A critical insight from Refine Labs is that what marketers call a "funnel" isn't a map of customer behavior, but a framework for an internal sales process. This common misinterpretation leads marketing teams to incorrectly believe they are modeling the buyer's journey when they are merely tracking their own operational stages.
Instead of focusing solely on conversion rates, measure 'engagement quality'—metrics that signal user confidence, like dwell time, scroll depth, and journey progression. The philosophy is that if you successfully help users understand the content and feel confident, conversions will naturally follow as a positive side effect.
Move beyond traditional sales sequences by implementing "invisible funnels" triggered by customer actions, like filling out an intake form. Use automation to analyze their responses and initiate personalized conversations, creating trust and generating sales without a hard-sell campaign.
The traditional sales discovery question "How do they buy?" focused on the procurement process and economic buyers. In a Product-Led Growth (PLG) motion, the crucial question is about the *usage journey*. Sales must analyze user behavior signals within the product—like downloads or manual views—to understand when and how to engage effectively.
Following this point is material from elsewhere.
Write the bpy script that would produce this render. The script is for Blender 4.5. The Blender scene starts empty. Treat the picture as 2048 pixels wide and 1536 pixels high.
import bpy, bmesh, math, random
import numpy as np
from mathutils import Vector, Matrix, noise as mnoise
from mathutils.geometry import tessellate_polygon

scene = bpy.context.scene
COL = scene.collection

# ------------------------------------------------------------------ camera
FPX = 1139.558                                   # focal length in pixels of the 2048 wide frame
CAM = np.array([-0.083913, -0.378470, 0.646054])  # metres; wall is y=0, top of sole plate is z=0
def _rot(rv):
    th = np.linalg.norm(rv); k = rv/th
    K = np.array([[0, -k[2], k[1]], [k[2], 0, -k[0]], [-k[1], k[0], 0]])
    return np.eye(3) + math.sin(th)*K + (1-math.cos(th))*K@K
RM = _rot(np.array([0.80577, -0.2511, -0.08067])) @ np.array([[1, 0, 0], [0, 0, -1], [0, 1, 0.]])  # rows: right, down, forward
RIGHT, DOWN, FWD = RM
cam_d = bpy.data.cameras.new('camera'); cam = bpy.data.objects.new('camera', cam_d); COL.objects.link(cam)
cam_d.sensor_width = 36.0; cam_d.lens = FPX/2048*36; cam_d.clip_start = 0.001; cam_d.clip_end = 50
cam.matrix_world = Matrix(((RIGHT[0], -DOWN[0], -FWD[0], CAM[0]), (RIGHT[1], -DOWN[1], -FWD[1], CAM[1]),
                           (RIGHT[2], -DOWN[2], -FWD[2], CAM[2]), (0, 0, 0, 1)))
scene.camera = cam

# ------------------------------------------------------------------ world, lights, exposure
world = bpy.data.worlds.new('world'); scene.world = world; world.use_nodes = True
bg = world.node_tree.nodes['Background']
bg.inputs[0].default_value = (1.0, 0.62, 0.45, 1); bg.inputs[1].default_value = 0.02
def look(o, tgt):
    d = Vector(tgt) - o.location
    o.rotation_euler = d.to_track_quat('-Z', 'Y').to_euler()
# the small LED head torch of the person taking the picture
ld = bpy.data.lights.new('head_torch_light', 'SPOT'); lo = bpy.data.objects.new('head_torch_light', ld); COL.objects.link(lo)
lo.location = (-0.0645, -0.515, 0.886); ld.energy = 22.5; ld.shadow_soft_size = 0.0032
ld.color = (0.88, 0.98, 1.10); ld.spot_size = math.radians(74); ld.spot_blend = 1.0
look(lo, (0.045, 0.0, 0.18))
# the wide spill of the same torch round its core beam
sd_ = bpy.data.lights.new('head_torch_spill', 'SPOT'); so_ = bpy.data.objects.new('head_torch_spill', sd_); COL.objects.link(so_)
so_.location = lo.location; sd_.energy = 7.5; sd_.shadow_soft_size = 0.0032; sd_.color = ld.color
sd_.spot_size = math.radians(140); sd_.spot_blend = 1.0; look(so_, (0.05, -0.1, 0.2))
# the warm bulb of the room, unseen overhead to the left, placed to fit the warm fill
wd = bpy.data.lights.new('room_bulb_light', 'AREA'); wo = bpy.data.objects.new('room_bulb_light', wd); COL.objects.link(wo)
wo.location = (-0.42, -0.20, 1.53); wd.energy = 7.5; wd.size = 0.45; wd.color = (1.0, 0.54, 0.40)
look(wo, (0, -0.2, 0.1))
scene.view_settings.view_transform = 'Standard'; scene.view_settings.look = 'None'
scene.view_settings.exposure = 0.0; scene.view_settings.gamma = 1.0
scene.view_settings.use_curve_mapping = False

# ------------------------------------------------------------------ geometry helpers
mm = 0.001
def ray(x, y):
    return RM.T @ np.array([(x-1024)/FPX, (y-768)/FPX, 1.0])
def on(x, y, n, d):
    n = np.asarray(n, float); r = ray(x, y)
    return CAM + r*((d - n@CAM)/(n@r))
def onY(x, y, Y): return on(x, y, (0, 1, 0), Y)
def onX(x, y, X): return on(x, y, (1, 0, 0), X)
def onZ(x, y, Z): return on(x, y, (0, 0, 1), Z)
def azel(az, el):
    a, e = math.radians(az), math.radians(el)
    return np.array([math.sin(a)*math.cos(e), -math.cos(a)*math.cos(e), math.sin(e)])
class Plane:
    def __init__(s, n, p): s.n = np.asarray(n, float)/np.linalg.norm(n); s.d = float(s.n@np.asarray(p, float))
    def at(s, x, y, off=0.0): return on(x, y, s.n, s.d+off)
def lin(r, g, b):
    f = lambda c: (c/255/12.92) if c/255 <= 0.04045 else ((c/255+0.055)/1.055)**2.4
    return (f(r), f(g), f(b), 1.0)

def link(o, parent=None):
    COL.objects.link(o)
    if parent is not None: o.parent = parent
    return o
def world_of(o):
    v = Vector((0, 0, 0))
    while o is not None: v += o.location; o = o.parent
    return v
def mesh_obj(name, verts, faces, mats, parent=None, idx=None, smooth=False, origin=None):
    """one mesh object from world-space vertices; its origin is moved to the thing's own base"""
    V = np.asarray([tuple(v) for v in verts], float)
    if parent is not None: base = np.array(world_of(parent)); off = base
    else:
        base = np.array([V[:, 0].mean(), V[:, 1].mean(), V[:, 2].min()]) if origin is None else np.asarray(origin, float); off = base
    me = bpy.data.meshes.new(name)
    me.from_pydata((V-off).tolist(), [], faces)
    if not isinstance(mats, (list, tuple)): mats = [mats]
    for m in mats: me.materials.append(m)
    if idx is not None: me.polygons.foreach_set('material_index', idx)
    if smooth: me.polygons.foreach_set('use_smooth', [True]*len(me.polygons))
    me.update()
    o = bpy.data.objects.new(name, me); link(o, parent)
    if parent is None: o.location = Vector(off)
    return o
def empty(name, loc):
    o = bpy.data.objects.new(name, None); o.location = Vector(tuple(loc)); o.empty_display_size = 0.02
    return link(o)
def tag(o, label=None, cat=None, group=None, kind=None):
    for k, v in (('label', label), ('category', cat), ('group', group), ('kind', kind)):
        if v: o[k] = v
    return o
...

The era of linear, multi-step marketing funnels is over. Brands must now craft succinct, cohesive stories that are effective regardless of the order in which a consumer encounters them across channels (email, SMS, social). Each touchpoint must stand on its own while contributing to the whole narrative.
AI is making buyer journeys non-linear and compressed. Instead of a linear funnel, GTM strategy must shift to a continuous, customer-centric "flywheel" model. Buyers conduct deep research upfront, making direct sales engagement optional for some and requiring an always-on, value-first approach.
Academics defend the funnel as an aggregate snapshot of a market's proximity to purchase, not a literal customer path. However, this theoretical definition is irrelevant because practitioners use it as a linear tool for micro-optimizations (e.g., MQL to SQL conversion), which is precisely why it fails to reflect the non-linear reality of modern buying.
Instead of a top-down approach where you must know what questions to ask your data, Conviva's CEO advocates for a bottoms-up methodology. Collect all behavioral data, compute patterns, and let the platform automatically surface trends and interruptions, telling you where to act.
The old funnel model assumes a linear path, but customers interact across channels constantly. This model shows what happened (e.g., a click) but misses the underlying intent and what the customer actually needs in that moment, providing a flawed view of the journey.
While product teams design simple 6-7 step funnels, data from Conviva reveals that the average real-world e-commerce buying journey involves over 50 steps, sometimes even 150. This starkly illustrates how much user behavior and intent is lost in traditional, oversimplified analytics models.